Published by Timber Press in Portland and featuring colorful, exquisite photos by Doreen Wynja, the book reveals the couple’s deep passion for plants, landscapes, and soil, and offers important advice to gardeners at all levels of expertise. The O’Byrnes also share their horticultural trials and tribulations and stress that making mistakes is part of the process in becoming an accomplished gardener.
In The Tapestry Garden, Marietta discusses how the success of an ornamental garden lies in creating an illusion. “The garden visitor is led to believe that the multitude of ground covers growing cheek by jowl are living in happy harmony, when actually they would really like nothing better than to overwhelm their neighbor,” she writes. “One of the skills, then, is choosing which plants can be kept in bounds and not kill their growing companions. Of course, sometimes we fail in this endeavor. We constantly edit with shears, spade, and clippers. I have heard these words so often: ‘Oh! That must be so much work’ (the word ‘work’ usually accompanied with an audible sigh implying ‘drudgery’). But we love what we are doing and get enormous satisfaction from an accomplished task and a pleasing result.”

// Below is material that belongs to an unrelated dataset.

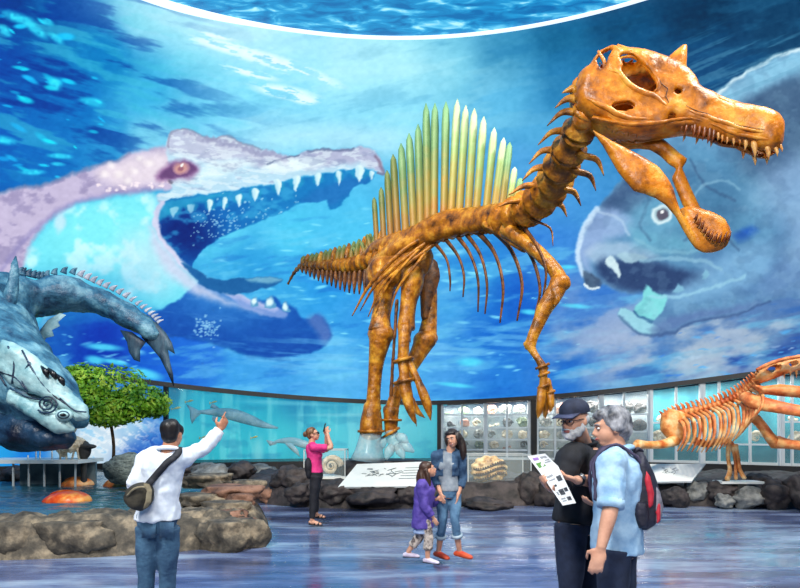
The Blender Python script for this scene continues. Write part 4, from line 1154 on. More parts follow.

Marietta also explains that she and Ernie have no interest in low-maintenance gardening. Rather, they prefer to raise plants (particularly those which take years to bloom) that require meticulous care and attention. “I am an intense and intensive gardener,” she writes. “The wealth of texture and color the natural world provides is immense and delightful to the senses.”
The O’Byrnes, who are both in their 70s, have expressed no plans to slow down in any future botanical endeavors. In fact, their feelings are just the opposite. Marietta summed it up nicely when she concluded, “It’s the excitement of creating new varieties (of plant life), even though it takes years to happen.”